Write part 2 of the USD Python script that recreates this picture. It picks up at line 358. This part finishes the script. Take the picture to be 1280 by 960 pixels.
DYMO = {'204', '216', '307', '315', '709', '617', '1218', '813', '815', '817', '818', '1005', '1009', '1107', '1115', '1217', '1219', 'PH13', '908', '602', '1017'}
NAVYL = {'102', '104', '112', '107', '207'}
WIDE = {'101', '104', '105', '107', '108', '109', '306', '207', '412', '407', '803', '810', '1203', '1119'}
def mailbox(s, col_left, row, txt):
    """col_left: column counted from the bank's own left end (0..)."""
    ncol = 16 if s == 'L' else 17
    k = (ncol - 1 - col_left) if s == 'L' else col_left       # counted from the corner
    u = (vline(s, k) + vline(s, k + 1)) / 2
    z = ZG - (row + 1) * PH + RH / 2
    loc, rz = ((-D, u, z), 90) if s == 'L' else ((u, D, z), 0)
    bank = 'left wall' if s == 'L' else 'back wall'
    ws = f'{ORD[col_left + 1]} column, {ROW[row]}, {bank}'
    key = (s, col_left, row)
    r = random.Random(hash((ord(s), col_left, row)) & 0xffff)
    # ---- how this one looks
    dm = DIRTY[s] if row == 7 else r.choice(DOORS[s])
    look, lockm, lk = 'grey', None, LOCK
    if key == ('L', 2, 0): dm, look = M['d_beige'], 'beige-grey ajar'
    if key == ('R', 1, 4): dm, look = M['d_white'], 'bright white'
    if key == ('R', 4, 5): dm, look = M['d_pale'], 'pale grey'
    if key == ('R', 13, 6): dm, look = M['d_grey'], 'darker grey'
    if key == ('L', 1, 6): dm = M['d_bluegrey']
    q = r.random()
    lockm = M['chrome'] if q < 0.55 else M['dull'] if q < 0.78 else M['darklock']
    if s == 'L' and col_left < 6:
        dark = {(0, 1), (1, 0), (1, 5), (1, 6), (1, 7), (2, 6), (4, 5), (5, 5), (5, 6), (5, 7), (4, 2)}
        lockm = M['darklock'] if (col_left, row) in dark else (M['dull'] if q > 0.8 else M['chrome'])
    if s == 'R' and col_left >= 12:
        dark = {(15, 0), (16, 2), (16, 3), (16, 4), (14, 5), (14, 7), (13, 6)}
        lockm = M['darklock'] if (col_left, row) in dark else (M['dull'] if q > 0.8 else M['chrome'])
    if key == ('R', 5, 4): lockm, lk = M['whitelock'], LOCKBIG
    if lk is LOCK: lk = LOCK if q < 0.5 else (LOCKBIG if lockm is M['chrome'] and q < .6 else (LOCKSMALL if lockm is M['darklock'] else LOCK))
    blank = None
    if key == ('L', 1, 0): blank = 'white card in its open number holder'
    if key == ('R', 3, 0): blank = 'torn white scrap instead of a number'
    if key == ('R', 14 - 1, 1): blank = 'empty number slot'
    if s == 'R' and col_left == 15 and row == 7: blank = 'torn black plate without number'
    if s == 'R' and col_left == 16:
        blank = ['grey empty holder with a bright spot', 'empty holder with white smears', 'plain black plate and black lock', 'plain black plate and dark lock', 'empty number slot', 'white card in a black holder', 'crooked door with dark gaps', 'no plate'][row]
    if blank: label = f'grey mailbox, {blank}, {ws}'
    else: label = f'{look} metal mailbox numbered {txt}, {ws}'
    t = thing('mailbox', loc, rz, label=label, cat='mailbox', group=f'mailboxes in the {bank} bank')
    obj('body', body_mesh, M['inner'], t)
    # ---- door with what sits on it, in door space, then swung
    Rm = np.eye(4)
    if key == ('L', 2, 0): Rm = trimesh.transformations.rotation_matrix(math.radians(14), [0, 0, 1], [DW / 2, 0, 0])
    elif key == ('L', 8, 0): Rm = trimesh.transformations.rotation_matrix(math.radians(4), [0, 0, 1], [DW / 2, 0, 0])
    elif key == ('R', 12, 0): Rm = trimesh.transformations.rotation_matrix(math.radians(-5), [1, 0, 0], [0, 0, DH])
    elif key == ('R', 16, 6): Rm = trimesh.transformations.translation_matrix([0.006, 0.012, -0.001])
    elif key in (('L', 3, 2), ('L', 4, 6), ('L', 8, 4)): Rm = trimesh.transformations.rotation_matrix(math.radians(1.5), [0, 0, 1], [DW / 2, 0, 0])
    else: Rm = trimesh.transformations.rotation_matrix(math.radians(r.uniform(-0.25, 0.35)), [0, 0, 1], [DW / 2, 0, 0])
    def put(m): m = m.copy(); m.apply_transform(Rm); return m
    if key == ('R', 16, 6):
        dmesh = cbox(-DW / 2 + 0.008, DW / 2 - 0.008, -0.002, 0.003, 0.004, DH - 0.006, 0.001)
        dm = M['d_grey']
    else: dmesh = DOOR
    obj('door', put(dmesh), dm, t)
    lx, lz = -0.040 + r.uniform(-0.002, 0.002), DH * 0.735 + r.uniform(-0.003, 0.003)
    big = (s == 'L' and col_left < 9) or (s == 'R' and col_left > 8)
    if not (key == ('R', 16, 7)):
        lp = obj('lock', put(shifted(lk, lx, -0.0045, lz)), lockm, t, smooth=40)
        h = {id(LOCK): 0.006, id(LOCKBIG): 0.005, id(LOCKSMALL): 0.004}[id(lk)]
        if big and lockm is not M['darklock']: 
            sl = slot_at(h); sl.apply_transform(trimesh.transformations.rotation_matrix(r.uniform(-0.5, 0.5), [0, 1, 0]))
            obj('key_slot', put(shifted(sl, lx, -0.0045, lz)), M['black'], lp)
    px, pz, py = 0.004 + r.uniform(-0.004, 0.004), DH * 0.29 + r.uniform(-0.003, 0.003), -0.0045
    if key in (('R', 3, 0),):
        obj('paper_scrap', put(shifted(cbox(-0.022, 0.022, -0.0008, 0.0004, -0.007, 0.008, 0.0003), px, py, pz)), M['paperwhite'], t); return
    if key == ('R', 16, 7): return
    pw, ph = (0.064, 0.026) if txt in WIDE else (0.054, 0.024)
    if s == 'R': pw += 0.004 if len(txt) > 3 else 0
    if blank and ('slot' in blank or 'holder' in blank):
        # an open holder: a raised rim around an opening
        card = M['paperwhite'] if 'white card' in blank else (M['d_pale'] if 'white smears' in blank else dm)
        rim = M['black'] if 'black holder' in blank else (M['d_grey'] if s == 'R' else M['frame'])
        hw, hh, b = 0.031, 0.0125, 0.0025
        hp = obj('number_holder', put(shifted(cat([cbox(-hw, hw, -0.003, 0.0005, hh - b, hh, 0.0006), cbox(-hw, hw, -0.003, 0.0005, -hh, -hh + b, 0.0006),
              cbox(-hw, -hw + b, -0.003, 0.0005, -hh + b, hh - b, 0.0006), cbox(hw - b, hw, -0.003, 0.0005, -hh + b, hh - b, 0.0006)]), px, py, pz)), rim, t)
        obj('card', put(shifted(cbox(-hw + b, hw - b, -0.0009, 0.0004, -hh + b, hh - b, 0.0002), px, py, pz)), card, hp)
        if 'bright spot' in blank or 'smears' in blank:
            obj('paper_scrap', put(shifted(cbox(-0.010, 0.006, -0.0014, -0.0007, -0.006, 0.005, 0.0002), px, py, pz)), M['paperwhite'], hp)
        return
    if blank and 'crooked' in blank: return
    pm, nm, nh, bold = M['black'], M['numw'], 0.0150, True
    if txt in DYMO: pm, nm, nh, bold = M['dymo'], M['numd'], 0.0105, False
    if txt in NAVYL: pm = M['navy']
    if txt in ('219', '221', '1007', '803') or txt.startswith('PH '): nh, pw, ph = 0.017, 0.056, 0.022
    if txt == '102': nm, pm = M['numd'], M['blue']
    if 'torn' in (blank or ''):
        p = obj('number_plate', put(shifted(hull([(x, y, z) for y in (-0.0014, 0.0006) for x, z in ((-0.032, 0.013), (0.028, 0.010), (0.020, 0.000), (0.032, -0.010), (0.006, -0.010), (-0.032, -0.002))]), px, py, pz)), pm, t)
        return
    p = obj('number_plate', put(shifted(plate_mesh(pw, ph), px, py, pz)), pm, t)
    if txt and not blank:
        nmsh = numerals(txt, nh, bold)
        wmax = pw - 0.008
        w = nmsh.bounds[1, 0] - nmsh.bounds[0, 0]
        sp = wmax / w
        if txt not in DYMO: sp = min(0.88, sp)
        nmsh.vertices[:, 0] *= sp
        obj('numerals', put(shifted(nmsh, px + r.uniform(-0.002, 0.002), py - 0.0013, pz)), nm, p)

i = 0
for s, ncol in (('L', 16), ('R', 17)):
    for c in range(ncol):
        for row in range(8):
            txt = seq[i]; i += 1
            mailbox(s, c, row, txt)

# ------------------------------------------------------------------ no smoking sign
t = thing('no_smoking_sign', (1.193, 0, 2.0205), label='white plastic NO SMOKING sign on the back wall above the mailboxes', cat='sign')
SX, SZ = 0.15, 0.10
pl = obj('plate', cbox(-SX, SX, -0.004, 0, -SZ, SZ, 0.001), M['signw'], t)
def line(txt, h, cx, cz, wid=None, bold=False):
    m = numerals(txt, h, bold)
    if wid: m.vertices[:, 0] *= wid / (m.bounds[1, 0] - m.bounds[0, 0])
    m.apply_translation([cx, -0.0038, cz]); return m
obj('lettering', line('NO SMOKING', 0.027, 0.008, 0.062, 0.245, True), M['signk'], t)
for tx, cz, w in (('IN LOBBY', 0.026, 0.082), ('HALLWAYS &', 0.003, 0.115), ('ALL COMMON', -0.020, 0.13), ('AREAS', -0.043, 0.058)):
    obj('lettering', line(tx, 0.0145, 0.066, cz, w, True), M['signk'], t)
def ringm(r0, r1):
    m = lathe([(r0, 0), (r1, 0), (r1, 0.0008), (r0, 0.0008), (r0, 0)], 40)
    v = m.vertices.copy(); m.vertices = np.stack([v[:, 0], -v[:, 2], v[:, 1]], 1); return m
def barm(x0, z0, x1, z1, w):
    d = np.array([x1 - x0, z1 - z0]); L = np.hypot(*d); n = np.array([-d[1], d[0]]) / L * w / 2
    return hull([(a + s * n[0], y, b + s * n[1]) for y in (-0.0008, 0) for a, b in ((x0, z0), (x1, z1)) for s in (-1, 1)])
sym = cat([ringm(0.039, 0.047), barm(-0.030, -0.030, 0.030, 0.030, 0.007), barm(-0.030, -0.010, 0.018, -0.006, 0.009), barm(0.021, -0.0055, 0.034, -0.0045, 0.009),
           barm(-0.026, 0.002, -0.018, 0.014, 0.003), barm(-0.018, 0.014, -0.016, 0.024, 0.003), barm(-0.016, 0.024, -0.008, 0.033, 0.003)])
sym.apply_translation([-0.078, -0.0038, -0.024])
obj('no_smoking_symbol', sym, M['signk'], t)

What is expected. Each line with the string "this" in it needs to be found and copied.

The solution.
Write part 2 of the USD Python script that recreates this picture. It picks up at line 358. This part finishes the script. Take the picture to be 1280 by 960 pixels.
    # ---- how this one looks